If you target the tope and rays, then expect the best action to be on the rising middle-sized and spring tides, with the two hours before high water the key time. A flooding tide with high water in the dark can produce the best fishing for these two species.

Tackle for Estuaries

For the tope, rays, rough weather bass and cod, beachcasters such as the Competition Naga, Competition Blackout and Banzai Beach are ideal. Matched to a multiplier such as the Banzai Tournament Mono Mag loaded with 20lb Competition XT Mainline and a 60lb to 80lb Xenon Leader shock leader. Three-piece rods such as the Competition Performance and the Guerilla CX are also great rods when coupled with a fixed spool such as the Xenon C-6 or Guerilla Surf. Again, these fixed spools should be loaded with 20lb mono and a 60/80lb leader. If you prefer to fish with braid, Tronixpro X8 Probraid in 30lb with an 80lb leader is perfect.

The Banzai Bass Rod is great for standard ledger fishing inside estuaries coupled with a Guerilla Mono Mag multiplier loaded with 18lb Xenon Mainline and a 30lb Xenon Leader shock leader. Alternatively, a 5000 sized fixed spool reel loaded with 20lb Tronixpro X8 Probraid and a 40lb braided leader is another good option.

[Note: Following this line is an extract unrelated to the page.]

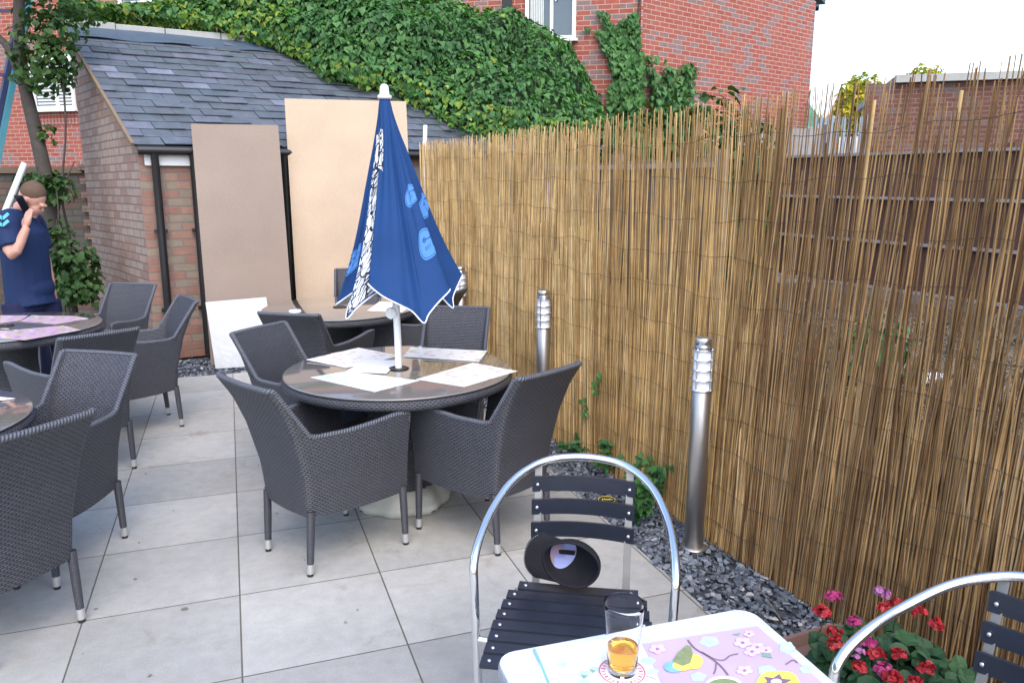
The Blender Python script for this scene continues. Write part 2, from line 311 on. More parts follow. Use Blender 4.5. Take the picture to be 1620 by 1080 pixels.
# ------------------------------------------------------------------ mesh builder
class MB:
    def __init__(s): s.v=[]; s.f=[]; s.uv=[]; s.sm=[]
    def add(s,vs,fs,uvs=None,smooth=False):
        o=len(s.v); s.v+= [tuple(v) for v in vs]
        for i,f in enumerate(fs):
            s.f.append(tuple(o+k for k in f)); s.sm.append(smooth)
            s.uv.append(uvs[i] if uvs else [(0,0)]*len(f))
        return s
    def quad(s,a,b,c,d,uv=None):
        a,b,c,d=map(Vector,(a,b,c,d))
        if uv is None:
            w=(b-a).length; h=(d-a).length; uv=[(0,0),(w,0),(w,h),(0,h)]
        return s.add([a,b,c,d],[(0,1,2,3)],[uv])
    def box(s,c,sz,ax=None,bev=0,smooth=False):
        """c centre, sz full sizes, ax = 3x3 Matrix or z-rotation"""
        m=Matrix.Identity(3) if ax is None else (Matrix.Rotation(ax,3,'Z') if isinstance(ax,(int,float)) else ax)
        c=Vector(c); hx,hy,hz=[k/2 for k in sz]
        if bev and min(hx,hy,hz)>bev*1.01:
            bm=bmesh.new(); bmesh.ops.create_cube(bm,size=1)
            for v in bm.verts: v.co=Vector((v.co.x*sz[0],v.co.y*sz[1],v.co.z*sz[2]))
            bmesh.ops.bevel(bm,geom=list(bm.edges),offset=bev,segments=2,profile=.6,affect='EDGES')
            bm.verts.index_update()
            vs=[c+m@v.co for v in bm.verts]; fs=[tuple(v.index for v in f.verts) for f in bm.faces]
            uvs=[[(v.co.x+v.co.y,v.co.z if abs(f.normal.z)<.7 else v.co.y) for v in f.verts] for f in bm.faces]
            bm.free(); return s.add(vs,fs,uvs,smooth)
        P=[Vector((x,y,z)) for x in (-hx,hx) for y in (-hy,hy) for z in (-hz,hz)]
        fs=[(0,1,3,2),(4,6,7,5),(0,4,5,1),(2,3,7,6),(0,2,6,4),(1,5,7,3)]
        ux=[('y','z'),('y','z'),('x','z'),('x','z'),('x','y'),('x','y')]
        uvs=[[(getattr(P[i],a),getattr(P[i],b)) for i in f] for f,(a,b) in zip(fs,ux)]
        return s.add([c+m@p for p in P],fs,uvs)
    def bar(s,a,b,w,h,up=(0,0,1),bev=0):
        a,b=Vector(a),Vector(b); d=(b-a); L=d.length; d.normalize(); up=Vector(up)
        x=d.cross(up)
        if x.length<1e-4: x=d.cross(Vector((1,0,0)))
        x.normalize(); z=x.cross(d)
        m=Matrix((x,d,z)).transposed()
        return s.box((a+b)/2,(w,L,h),m,bev)
    def tube(s,pts,r,n=8,caps=True,closed=False,flat=1.0):
        pts=[Vector(p) for p in pts]; N=len(pts)
        rr=r if isinstance(r,(list,tuple)) else [r]*N
        vs=[]; T=[]
        for i in range(N):
            a=pts[(i-1)%N] if (closed or i>0) else pts[i]; b=pts[(i+1)%N] if (closed or i<N-1) else pts[i]
            T.append((b-a).normalized())
        ref=Vector((0,0,1)) if abs(T[0].z)<.9 else Vector((1,0,0))
        x=T[0].cross(ref).normalized(); L=0; Ls=[]
        for i in range(N):
            x=(x-T[i]*x.dot(T[i])); 
            if x.length<1e-6: x=T[i].orthogonal()
            x.normalize(); y=T[i].cross(x)
            if i: L+=(pts[i]-pts[i-1]).length
            Ls.append(L)
            for k in range(n):
                a=2*PI*k/n; vs.append(pts[i]+x*math.cos(a)*rr[i]+y*math.sin(a)*rr[i]*flat)
        fs=[];uv=[]
        for i in range(N if closed else N-1):
            j=(i+1)%N; Lj=Ls[j] if j else L+(pts[0]-pts[-1]).length
            for k in range(n):
                k2=(k+1)%n; fs.append((i*n+k,i*n+k2,j*n+k2,j*n+k))
                c=2*PI*max(rr[i],1e-5)
                uv.append([(Ls[i],c*k/n),(Ls[i],c*(k+1)/n),(Lj,c*(k+1)/n),(Lj,c*k/n)])
        s.add(vs,fs,uv,True)
        if caps and not closed:
            s.add(vs[:n][::-1],[tuple(range(n))],None); s.add(vs[-n:],[tuple(range(n))],None)
        return s
    def lathe(s,prof,n=32,c=(0,0,0),m=None,sx=1,sy=1):
        c=Vector(c); vs=[]
        L=[0]
        for i in range(1,len(prof)): L.append(L[-1]+math.hypot(prof[i][0]-prof[i-1][0],prof[i][1]-prof[i-1][1]))
        for r,z in prof:
            for k in range(n):
                a=2*PI*k/n; p=Vector((r*math.cos(a)*sx,r*math.sin(a)*sy,z)); vs.append(c+(m@p if m else p))
        fs=[];uv=[]; rm=max(p[0] for p in prof)
        for i in range(len(prof)-1):
            for k in range(n):
                k2=(k+1)%n; fs.append((i*n+k,i*n+k2,(i+1)*n+k2,(i+1)*n+k)); C=2*PI*rm
                uv.append([(C*k/n,L[i]),(C*(k+1)/n,L[i]),(C*(k+1)/n,L[i+1]),(C*k/n,L[i+1])])
        s.add(vs,fs,uv,True)
        return s
    def grid(s,fn,nu,nv,uvf=None,smooth=True,flip=False):
        vs=[fn(i/nu,j/nv) for j in range(nv+1) for i in range(nu+1)]
        fs=[];uv=[]
        for j in range(nv):
            for i in range(nu):
                a=j*(nu+1)+i; q=(a,a+1,a+nu+2,a+nu+1)
                w=[(i/nu,j/nv),((i+1)/nu,j/nv),((i+1)/nu,(j+1)/nv),(i/nu,(j+1)/nv)]
                if uvf: w=[uvf(*k) for k in w]
                if flip: q=q[::-1]; w=w[::-1]
                fs.append(q); uv.append(w)
        return s.add(vs,fs,uv,smooth)
    def prism(s,pts,h,base_z=None,down=None):
        """extrude planar polygon pts (3D) along vector h"""
        pts=[Vector(p) for p in pts]; h=Vector(h); n=len(pts); q=[p+h for p in pts]
        s.add(pts+q,[tuple(range(n))[::-1],tuple(range(n,2*n))]+[(i,(i+1)%n,n+(i+1)%n,n+i) for i in range(n)])
        return s
    def ellip(s,c,r,n=16,m=16,mt=None,noise_a=0):
        def fn(u,v):
            th=PI*v; ph=2*PI*u; p=Vector((math.sin(th)*math.cos(ph),math.sin(th)*math.sin(ph),math.cos(th)))
            if noise_a: p*=1+noise_a*noise.noise(p*2+Vector(c))
            p=Vector((p.x*r[0],p.y*r[1],p.z*r[2]))
            if mt: p=mt@p
            return Vector(c)+p
        return s.grid(fn,n,m,flip=True)
    def build(s,name,m,parent=None,smooth=None,origin=None):
        me=bpy.data.meshes.new(name)
        o=Vector(origin) if origin is not None else Vector((0,0,0))
        me.from_pydata([Vector(v)-o for v in s.v],[],s.f)
        ul=me.uv_layers.new(name='UVMap'); flat=[c for f in s.uv for p in f for c in p]
        ul.data.foreach_set('uv',flat)
        me.polygons.foreach_set('use_smooth',s.sm if smooth is None else [smooth]*len(s.sm))
        me.materials.append(m); me.update()
        ob=bpy.data.objects.new(name,me); COL.objects.link(ob); ob.location=o
        if parent: ob.parent=parent
        return ob
def tag(o,label=None,cat=None,group=None,kind=None):
    if label: o['label']=label
    if cat: o['category']=cat
    if group: o['group']=group
    if kind: o['kind']=kind
    return o
def empty(name,loc=(0,0,0),rz=0,**kw):
    o=bpy.data.objects.new(name,None); COL.objects.link(o); o.location=loc; o.rotation_euler=(0,0,rz); o.empty_display_size=.1
    return tag(o,**kw)
def dup(root,loc,rz=None):
    def cp(o,p):
        c=o.copy(); COL.objects.link(c)
        if p: c.parent=p
        for ch in [x for x in ALLCH[o.name]]: cp(ch,c)
        return c
    def idx(o): ALLCH[o.name]=list(o.children); [idx(c) for c in o.children]
    ALLCH={}; idx(root)
    r=cp(root,None); r.location=loc
    if rz is not None: r.rotation_euler=(0,0,rz)
    return r
def cat_spline(P,n=6,closed=False):
    P=[Vector(p) for p in P]; N=len(P); out=[]
    for i in range(N if closed else N-1):
        p0=P[(i-1)%N] if closed or i>0 else P[i]; p1=P[i]; p2=P[(i+1)%N]; p3=P[(i+2)%N] if closed or i<N-2 else p2
        for k in range(n):
            t=k/n; out.append(.5*((2*p1)+(p2-p0)*t+(2*p0-5*p1+4*p2-p3)*t*t+(3*p1-p0-3*p2+p3)*t**3))
    if not closed: out.append(P[-1])
    return out
def lerp(a,b,t): return a+(b-a)*t
def pw(t,tab):
    for (a,x),(b,y) in zip(tab,tab[1:]):
        if t<=b: return x+(y-x)*max(0,(t-a))/(b-a)
    return tab[-1][1]
def leaf(mb,p,nrm,up,size,w=1.0,fold=.25):
    """one folded heart-shaped leaf; up = direction of the tip"""
    n=Vector(nrm).normalized(); u=Vector(up); u=(u-n*u.dot(n))
    if u.length<1e-4: u=n.orthogonal()
    u.normalize(); x=u.cross(n)
    s_=size; P=lambda a,b,c: p+x*(a*s_*w)+u*(b*s_)+n*(c*s_)
    vs=[P(0,0,0),P(-.42,.02,fold*.5),P(-.5,.38,fold*.6),P(-.2,.75,fold*.2),P(0,1,-.1),P(.2,.75,fold*.2),P(.5,.38,fold*.6),P(.42,.02,fold*.5),P(0,.45,-.02)]
    mb.add(vs,[(0,8,2,1),(8,4,3,2),(0,7,6,8),(8,6,5,4)],None)
def rv(a=1): return Vector((random.uniform(-a,a),random.uniform(-a,a),random.uniform(-a,a)))
def inpoly(x,y,P):
    c=False; n=len(P); j=n-1
    for i in range(n):
        if (P[i][1]>y)!=(P[j][1]>y) and x<(P[j][0]-P[i][0])*(y-P[i][1])/(P[j][1]-P[i][1])+P[i][0]: c=not c
        j=i
    return c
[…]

When after mullet, garfish, bass on the float etc, the Tronixpro Banzai Mullet and Banzai Multi Tip rod come into their own.

Baits

From late March to mid November the top estuary bait is soft or peeler crab, mainly the latter. This will take bass, plaice, flounder, giltheads and the occasional ray. Cut the crab in two across the body and use in sections using enough to fill the hook size you’re using with some bound up the hook shank with Tronixpro Baitex to hide the shank.

Baitex

Lugworm and ragworm are good all year round for flounder, school bass, plaice, dabs, codling, and coalfish. Lug can be a fair bait for gilthead too, but not as good as crab. Again, cover the hook with a short section of worm fed onto the hook length above the hook. Maddie or harbour rag are also very effective, especially for mullet, flounder, also summer golden grey mullet. Hook four or five worms onto a fine wire hook by the head end, only leaving the tails to wriggle below the hook.

Mackerel baits as fillets or body sections will take the ray and tope. Use small strips from the mackerel’s belly section, about 1-inch by a half inch for the garfish.

Tactics

The knack to fishing estuaries successfully is to learn to follow the fish. A good example are the bass. Initially target these as they come over the bar with the first of the flood. You’ll get maybe an hour here, then need to move. Head down the estuary to where there is a narrowing of the channel where the scoured out hole is. The bass tend to lay just on the flanks of the deep water hole, picking off sandeel etc. Two hours before high water, move into the drainage creeks fishing the weedy edges where the crab hide, or the rocky weedy areas higher up the estuary along the main channel.

The flounder move out of the main channel and work along the shallow sandy flanks right up through the flooding tide, dropping back out to deeper water slowly as the tide recedes.

Flounder

The plaice will be in the deeper holes in the main channel and are a fairly static target, so once you’ve found them, keep casting to them.

The tope come in around mid-flood and stay until the tide starts to ebb. They move in fast, often giving you just 10 minutes or so to intercept as they move through the main channel. Have a secondary mark for later in the tide. This could be a rocky outcrop that holds the fish up, a series of sandbanks where they can hunt school bass and flatties.

The mullet also come with the flood tide and are best targeted inside the drainage creeks and any harbours in the two hours before high water. Garfish will be where the main channel narrows in the faster tide run, also alongside breakwaters and inside harbours.